EKOLOJİ HABER- İstanbul kıyılarında 1 litre yüzey suyunda 150 ve 1 kilogram kuru sedimentte (kumda) 1350 mikroplastik parçacığı tespit edildi. İstanbul Üniversitesi-Cerrahpaşa Mühendislik Fakültesi akademisyenlerinin yaptığı araştırmada İstanbul’daki birçok kıyısal alandan örnekler alınıp ölçümler yapıldı.Boyutları beş milimetre ile 1 mikrometre arasında değişen plastik parçacıkları olan mikroplastikler, su kaynaklarını her geçen gün daha fazla tehdit ediyor.
Uzun yıllar boyunca deniz ve okyanus gibi su kaynaklarında varlıklarını sürdürebilen plastiklerin parçalanmasıyla oluşan mikroplastikler besin zinciri yoluyla insan vücuduna ulaşabiliyor. İstanbul kıyılarındaki mikroplastik kirliliğinin boyutunu saptamak amacıyla başlattıkları araştırmanın sonucu hakkında soruları yanıtlayan İstanbul Üniversitesi-Cerrahpaşa Mühendislik Fakültesi Çevre Mühendisliği Bölümü Dr.
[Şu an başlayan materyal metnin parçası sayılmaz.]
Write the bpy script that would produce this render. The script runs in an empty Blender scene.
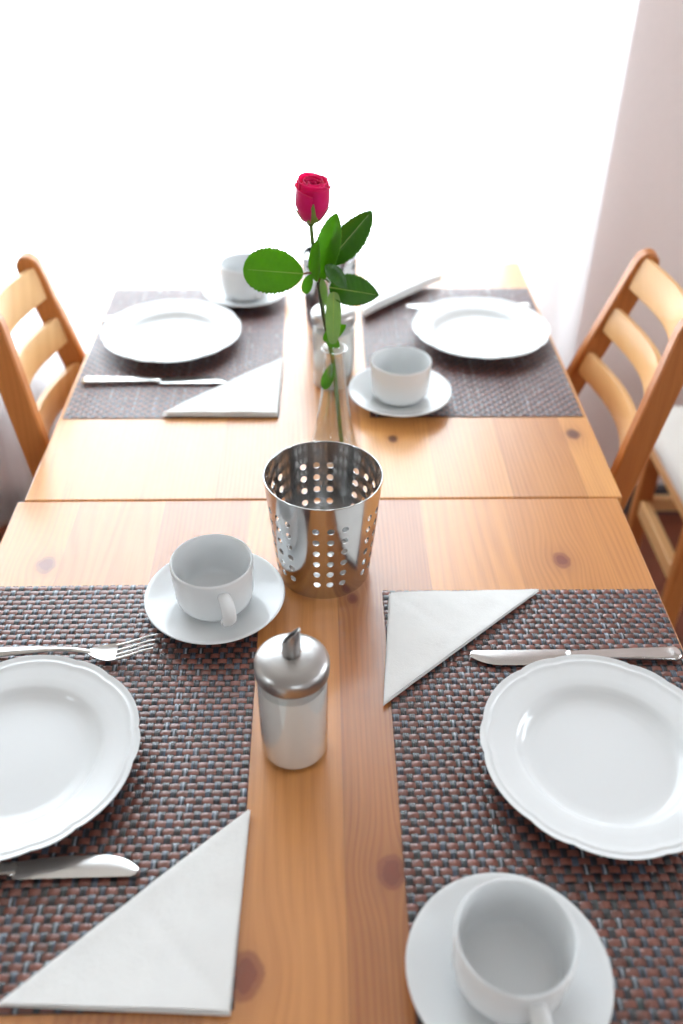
import bpy, math, random
from mathutils import Vector, Matrix, noise
PI = math.pi
random.seed(7)
scene = bpy.context.scene
COL = scene.collection
TZ = 0.73            # height of the table tops
MAT_TOP = TZ + 0.0027


# ------------------------------------------------------------------ helpers
def mesh_obj(name, verts, faces, mat, parent=None, smooth=True, sharp=40, loc=None, rot=None):
    me = bpy.data.meshes.new(name)
    me.from_pydata([tuple(v) for v in verts], [], faces)
    me.update()
    if smooth:
        for p in me.polygons:
            p.use_smooth = True
        try:
            me.set_sharp_from_angle(angle=math.radians(sharp))
        except Exception:
            pass
    o = bpy.data.objects.new(name, me)
    COL.objects.link(o)
    if mat:
        me.materials.append(mat)
    if parent:
        o.parent = parent
    if loc is not None:
        o.location = loc
    if rot is not None:
        o.rotation_euler = rot
    return o


def recalc(o):
    import bmesh
    bm = bmesh.new()
    bm.from_mesh(o.data)
    bmesh.ops.remove_doubles(bm, verts=bm.verts, dist=1e-6)
    bmesh.ops.recalc_face_normals(bm, faces=bm.faces)
    bm.to_mesh(o.data)
    bm.free()
    o.data.update()
    return o


def tag(o, label, cat, group=None, kind=None):
    o['label'] = label
    o['category'] = cat
    if group:
        o['group'] = group
    if kind:
        o['kind'] = kind
    return o


def structure(o, label=None):
    o['kind'] = 'structure'
    if label:
        o['label'] = label
    return o


def empty(name, loc, rz=0.0):
    o = bpy.data.objects.new(name, None)
    o.empty_display_size = 0.05
    COL.objects.link(o)
    o.location = loc
    o.rotation_euler = (0, 0, rz)
    return o


def copy_tree(o, parent=None):
    c = o.copy()
    COL.objects.link(c)
    c.parent = parent
    for ch in list(o.children):
        copy_tree(ch, c)
    return c


def thicken(o, th):
    """give a sheet its thickness, with crisp edges round every hole"""
    sm = o.modifiers.new('solid', 'SOLIDIFY')
    sm.thickness = th
    sm.offset = -1
    bpy.context.view_layer.update()
    dg = bpy.context.evaluated_depsgraph_get()
    me = bpy.data.meshes.new_from_object(o.evaluated_get(dg))
    o.modifiers.clear()
    o.data = me
    for p in me.polygons:
        p.use_smooth = True
    me.set_sharp_from_angle(angle=math.radians(35))


class MB:
    """collects geometry of one mesh"""
    def __init__(s):
        s.v, s.f = [], []

    def add(s, verts, faces):
        n = len(s.v)
        s.v += [Vector(v) for v in verts]
        s.f += [tuple(i + n for i in f) for f in faces]
        return s

    def box(s, x0, x1, y0, y1, z0, z1):
        return s.add([(x0, y0, z0), (x1, y0, z0), (x1, y1, z0), (x0, y1, z0),
                      (x0, y0, z1), (x1, y0, z1), (x1, y1, z1), (x0, y1, z1)],
                     [(0, 3, 2, 1), (4, 5, 6, 7), (0, 1, 5, 4), (1, 2, 6, 5), (2, 3, 7, 6), (3, 0, 4, 7)])

    def grid(s, rows, wrap_u=False, wrap_v=False, flip=False):
        """rows: list of equally long lists of points"""
        nv, nu = len(rows), len(rows[0])
        n = len(s.v)
        for r in rows:
            s.v += [Vector(p) for p in r]
        for j in range(nv if wrap_v else nv - 1):
            for i in range(nu if wrap_u else nu - 1):
                a = n + j * nu + i
                b = n + j * nu + (i + 1) % nu
                c = n + ((j + 1) % nv) * nu + (i + 1) % nu
                d = n + ((j + 1) % nv) * nu + i
                s.f.append((a, d, c, b) if flip else (a, b, c, d))
        return s

    def lathe(s, prof, n=48, mod=None, cx=0, cy=0):
        """prof: (r, z) list; r == 0 ends are closed to a pole"""
        rows = []
        for k, (r, z) in enumerate(prof):
            row = []
            for i in range(n):
                t = 2 * PI * i / n
                rr, zz = (r, z) if mod is None else mod(r, z, t, k)
                row.append((cx + rr * math.cos(t), cy + rr * math.sin(t), zz))
            rows.append(row)
        return s.grid(rows, wrap_u=True)

    def tube(s, path, rads, n=10, flat=None, up=None, caps=True):
        """sweep a circle (or flat ellipse) along a path; rads per point (number or (a, b))"""
        pts = [Vector(p) for p in path]
        rows = []
        prev = None
        for i, p in enumerate(pts):
            t = (pts[min(i + 1, len(pts) - 1)] - pts[max(i - 1, 0)]).normalized()
            if up is not None:
                a = Vector(up)
                a = (a - t * a.dot(t)).normalized()
            elif prev is None:
                h = Vector((0, 0, 1)) if abs(t.z) < 0.9 else Vector((1, 0, 0))
                a = (h - t * h.dot(t)).normalized()
            else:
                a = (prev - t * prev.dot(t)).normalized()
            prev = a
            b = t.cross(a)
            r = rads[i] if isinstance(rads, (list, tuple)) else rads
            ra, rb = r if isinstance(r, (list, tuple)) else (r, r)
            rows.append([p + a * ra * math.cos(2 * PI * k / n) + b * rb * math.sin(2 * PI * k / n) for k in range(n)])
        base = len(s.v)
        s.grid(rows, wrap_u=True)
        if caps:
            s.f.append(tuple(base + k for k in range(n))[::-1])
            e = base + (len(rows) - 1) * n
            s.f.append(tuple(e + k for k in range(n)))
        return s

    def prism(s, outline, z0, z1):
        n = len(outline)
        b = len(s.v)
        s.v += [Vector((x, y, z0)) for x, y in outline] + [Vector((x, y, z1)) for x, y in outline]
        s.f.append(tuple(b + i for i in range(n))[::-1])
        s.f.append(tuple(b + n + i for i in range(n)))
        for i in range(n):
            j = (i + 1) % n
            s.f.append((b + i, b + j, b + n + j, b + n + i))
        return s

    def build(s, name, mat, parent=None, smooth=True, sharp=40, bevel=0, seg=2, fix=True):
        o = mesh_obj(name, s.v, s.f, mat, parent, smooth, sharp)
        if fix:
            recalc(o)
            if smooth:
                for p in o.data.polygons:
                    p.use_smooth = True
                o.data.set_sharp_from_angle(angle=math.radians(sharp))
        if bevel:
            m = o.modifiers.new('bevel', 'BEVEL')
            m.width = bevel
            m.segments = seg
            m.limit_method = 'ANGLE'
        return o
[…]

Öğretim Üyesi Ceyhun Akarsu, bir kez denizle buluştukları zaman akıntılarla dünyanın herhangi bir noktasına ulaşmaları mümkün olan plastiklerin, yönetilmesi çok zor kirleticiler olduğunu söyledi. Akarsu, elde ettikleri bulgulara ilişkin şunları kaydetti:
“Bu süreçte yüzey sularından aldığımız örneklerde ortalama 1 litre suda 150 mikroplastik olduğunu söyleyebilirim. Söz konusu sediment yani kum olunca bu değer yaklaşık 9 kat artıyor ve 1 kilogram kuru sediment içerisinde yaklaşık 1350 mikroplastik olduğu sonucunu elde ettik. Verilere bakacak olursak aslında kulağa sayıca çok gelse de Kuzey ve Kuzeybatı Avrupa ülkelerinde de benzer sonuçlar elde ediliyor. Dolayısıyla bu ülkelerin attığı adımları yakından takip etmeli ve onların kabul edip uygulamaya koyduğu yönergeleri biz de en kısa sürede sahiplenmeliyiz.”
Uluslararası raporlara atıfla, kıyılarda en sık karşılaşılan tek kullanımlık plastiklerin başında kulak temizleme çubuğunun geldiğini kaydeden Akarsu, bu konu üzerinde yoğunlaştıklarını ve Küçükçekmece Lagünü‘ndeki kulak çubuğu kirliliğini araştırdıklarını anlattı.
Kulak çubuklarının, üretildikleri materyalden ziyade bertaraf sürecinin iyi yönetilmemesinden kaynaklı bir mikroplastik kirliliğine neden olduklarına işaret eden Akarsu, bunların Küçükçekmece Lagünü’ndeki miktarının belirlenmesi ve potansiyel ekolojik riskin ortaya konması için yaptıkları araştırmada metrekarede ortalama 72 kulak çubuğu tespit ettiklerini belirtti.
Tuvaletlere atılan kulak çubuklarının kanalizasyon, atık su arıtma sistemleri ve ardından denizel ekosistemler aracılığıyla kıyısal alanlara ulaşabildiğini vurgulayan Akarsu, “Analizlerini gerçekleştirdiğimiz materyallerin yüzde 40’ından fazlasının yüksek oksidasyon seviyesine sahip olduğunu gördük. Bu veri neyi gösteriyor? Bu veri, kulak çubuklarının bölgede çok fazla zaman geçirdiğini, bunların artık daha küçük boyuttaki parçalara bölünebileceklerini ve mikroplastik oluşturabilme potansiyeli taşıdıklarını gösteriyor” dedi.